Me cuento entre los millones que conjeturaron muchas veces con que a Robert Zimmerman/Bob Dylan le ganasen sus poemas el Nobel de Literatura. Lo esperé inútilmente en los 70 y en los 80, lo desesperé en los 90, lo hemos visto envejecer con la dignidad de un bardo de voz rota y fraseo único, cínico y misterioso, desdoblado en sus mil voces y mil estilos de vida, sin dejar nunca de ser una factoría de emociones retrospectivas y ultractivas.
Verle ganar el Nobel nos devuelve la esperanza de que algún día les alcance a Serrat, y a Sabina; va tardando ya el Cervantes. Porque rinde un homenaje a un oficio inabarcable. Y porque nos recupera una historia literaria de encuentro con cada uno de los que le hemos admirado y aprendido y tocado y versionado en sus canciones.
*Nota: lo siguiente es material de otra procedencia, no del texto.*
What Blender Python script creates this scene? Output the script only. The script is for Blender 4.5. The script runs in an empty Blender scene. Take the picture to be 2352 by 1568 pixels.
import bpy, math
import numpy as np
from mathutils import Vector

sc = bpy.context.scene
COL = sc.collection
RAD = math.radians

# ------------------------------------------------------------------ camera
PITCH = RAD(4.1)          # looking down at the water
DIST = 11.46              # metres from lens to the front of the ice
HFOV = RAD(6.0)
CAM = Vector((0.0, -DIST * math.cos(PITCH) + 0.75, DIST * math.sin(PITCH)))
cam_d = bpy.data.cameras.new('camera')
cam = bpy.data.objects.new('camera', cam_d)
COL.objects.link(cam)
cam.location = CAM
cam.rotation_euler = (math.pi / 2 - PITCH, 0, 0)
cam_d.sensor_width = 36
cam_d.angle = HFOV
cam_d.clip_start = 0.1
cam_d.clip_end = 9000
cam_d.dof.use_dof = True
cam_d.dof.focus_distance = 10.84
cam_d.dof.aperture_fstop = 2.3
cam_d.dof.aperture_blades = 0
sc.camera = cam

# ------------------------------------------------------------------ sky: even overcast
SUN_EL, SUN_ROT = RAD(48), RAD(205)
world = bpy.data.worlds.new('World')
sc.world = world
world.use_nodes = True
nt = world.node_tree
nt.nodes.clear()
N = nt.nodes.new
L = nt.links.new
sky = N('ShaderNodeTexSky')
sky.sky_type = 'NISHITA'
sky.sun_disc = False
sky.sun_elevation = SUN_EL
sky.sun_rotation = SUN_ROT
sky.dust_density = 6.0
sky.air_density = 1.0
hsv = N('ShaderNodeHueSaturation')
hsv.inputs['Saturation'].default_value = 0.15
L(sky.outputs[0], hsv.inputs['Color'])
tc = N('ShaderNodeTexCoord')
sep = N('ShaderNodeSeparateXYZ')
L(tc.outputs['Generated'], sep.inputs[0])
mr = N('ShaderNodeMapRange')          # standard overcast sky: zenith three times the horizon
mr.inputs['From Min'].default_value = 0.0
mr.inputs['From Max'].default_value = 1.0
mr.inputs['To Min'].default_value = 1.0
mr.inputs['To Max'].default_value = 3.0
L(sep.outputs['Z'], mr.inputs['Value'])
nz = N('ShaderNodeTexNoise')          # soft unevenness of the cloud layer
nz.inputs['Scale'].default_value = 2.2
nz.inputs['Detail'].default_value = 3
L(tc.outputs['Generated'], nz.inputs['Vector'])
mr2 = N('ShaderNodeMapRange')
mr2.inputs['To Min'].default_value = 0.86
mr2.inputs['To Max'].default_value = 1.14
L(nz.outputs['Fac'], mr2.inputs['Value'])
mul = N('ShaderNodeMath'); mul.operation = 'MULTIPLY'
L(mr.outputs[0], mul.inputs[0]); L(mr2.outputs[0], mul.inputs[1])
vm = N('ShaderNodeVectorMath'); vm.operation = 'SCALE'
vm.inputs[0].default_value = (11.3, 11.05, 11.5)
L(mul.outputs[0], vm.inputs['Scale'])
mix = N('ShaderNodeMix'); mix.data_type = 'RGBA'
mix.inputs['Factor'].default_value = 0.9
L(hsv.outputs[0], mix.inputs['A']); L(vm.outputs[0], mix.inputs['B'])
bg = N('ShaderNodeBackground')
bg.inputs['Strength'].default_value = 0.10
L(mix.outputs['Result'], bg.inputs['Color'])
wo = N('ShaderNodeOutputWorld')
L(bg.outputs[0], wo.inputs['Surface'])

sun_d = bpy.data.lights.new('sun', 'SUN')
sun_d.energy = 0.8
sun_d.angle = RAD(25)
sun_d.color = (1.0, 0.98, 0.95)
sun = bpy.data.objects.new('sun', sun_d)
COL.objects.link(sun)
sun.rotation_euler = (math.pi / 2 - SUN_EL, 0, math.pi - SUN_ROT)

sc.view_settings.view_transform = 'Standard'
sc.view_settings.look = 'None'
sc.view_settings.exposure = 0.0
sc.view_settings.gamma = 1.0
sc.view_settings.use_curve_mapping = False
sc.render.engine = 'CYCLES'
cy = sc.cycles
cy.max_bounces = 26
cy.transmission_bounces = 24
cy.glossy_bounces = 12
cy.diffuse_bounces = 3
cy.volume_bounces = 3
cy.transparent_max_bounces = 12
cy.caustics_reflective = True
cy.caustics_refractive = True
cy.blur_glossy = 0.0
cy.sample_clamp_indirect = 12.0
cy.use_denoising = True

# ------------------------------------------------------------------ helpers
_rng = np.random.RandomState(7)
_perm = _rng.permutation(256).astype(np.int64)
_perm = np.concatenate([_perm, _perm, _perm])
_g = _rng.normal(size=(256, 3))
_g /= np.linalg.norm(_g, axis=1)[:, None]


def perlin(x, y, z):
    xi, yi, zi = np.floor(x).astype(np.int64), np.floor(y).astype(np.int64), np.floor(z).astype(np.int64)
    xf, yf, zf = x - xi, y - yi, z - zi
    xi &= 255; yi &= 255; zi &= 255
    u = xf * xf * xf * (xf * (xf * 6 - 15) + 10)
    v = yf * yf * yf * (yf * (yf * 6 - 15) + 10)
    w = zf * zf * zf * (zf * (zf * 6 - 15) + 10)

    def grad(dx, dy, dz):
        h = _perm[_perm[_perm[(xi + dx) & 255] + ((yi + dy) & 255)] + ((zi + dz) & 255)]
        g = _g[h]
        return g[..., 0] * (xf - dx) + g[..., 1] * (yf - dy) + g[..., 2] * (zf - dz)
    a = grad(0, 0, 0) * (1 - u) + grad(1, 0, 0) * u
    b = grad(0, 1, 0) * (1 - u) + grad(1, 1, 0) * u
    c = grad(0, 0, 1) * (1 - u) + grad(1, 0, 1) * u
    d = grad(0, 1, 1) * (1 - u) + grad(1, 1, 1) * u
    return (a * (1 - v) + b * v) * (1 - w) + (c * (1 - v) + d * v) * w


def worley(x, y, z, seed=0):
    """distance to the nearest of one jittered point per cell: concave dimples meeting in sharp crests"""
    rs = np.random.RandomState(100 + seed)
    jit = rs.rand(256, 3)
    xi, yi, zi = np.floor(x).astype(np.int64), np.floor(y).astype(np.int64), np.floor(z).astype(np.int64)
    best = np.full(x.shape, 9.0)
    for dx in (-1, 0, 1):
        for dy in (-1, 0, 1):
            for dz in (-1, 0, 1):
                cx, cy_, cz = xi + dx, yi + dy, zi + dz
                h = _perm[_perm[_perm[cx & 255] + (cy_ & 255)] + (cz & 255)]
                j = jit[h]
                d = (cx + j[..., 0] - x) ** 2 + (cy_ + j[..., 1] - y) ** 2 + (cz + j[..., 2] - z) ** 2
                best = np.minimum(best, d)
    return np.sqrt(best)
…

Es fama (y leyenda) que Dylan hizo experimentar a los Beatles por primera vez la marihuana en un hotel de Nueva York con ocasión de su primera gran gira en los EE.UU. (comienzos de 1964). Y los impregnó desde entonces con su revolucionaria aura de cantor de experiencias incompletas llamadas a narrar lo inenarrable, como un trovador tocado con gorra de marinero (John Lennon la luce a menudo en A Hard Day´s Night, 1964) o de antiguo jefe indio (ese sombrero de ala ancha adornado con una pluma que lucía con The Band).
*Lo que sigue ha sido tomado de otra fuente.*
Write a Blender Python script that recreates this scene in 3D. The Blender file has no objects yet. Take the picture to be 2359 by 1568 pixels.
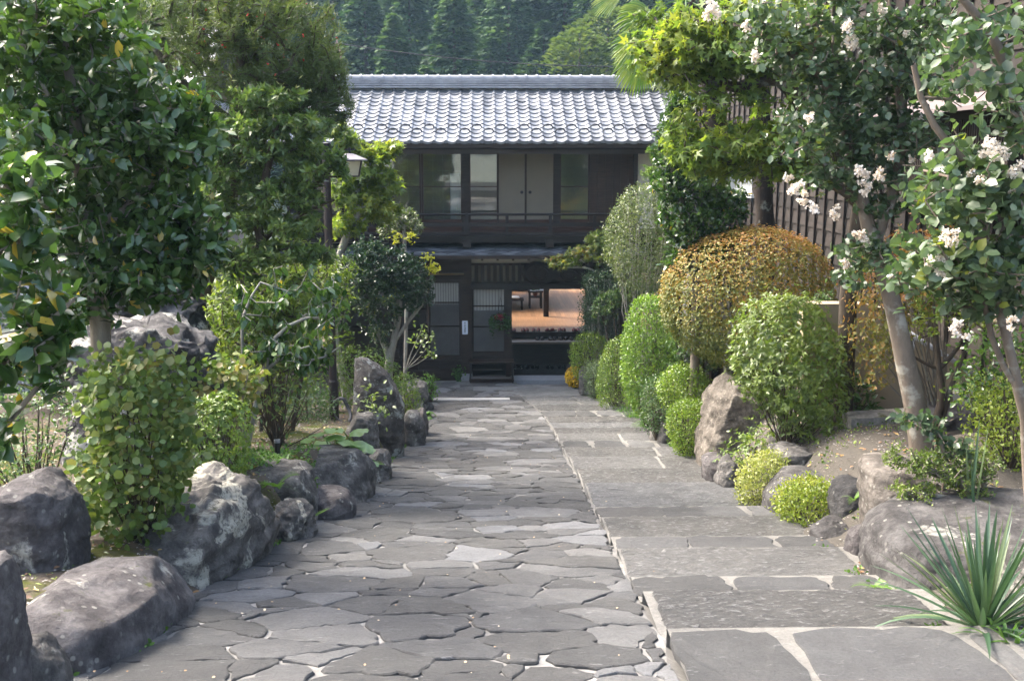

Bob Dylan, con su Premio Nobel, ha redibujado el perímetro de un galardón discutido pero siempre renombrado. No lo necesitaba quien de cualquier modo brillaba en el firmamento de los grandes escribidores de sueños en la poesía de esos trenes en los que nos embarcaríamos aun ignorando el destino, o aunque no nos condujeran nunca a ninguna parte.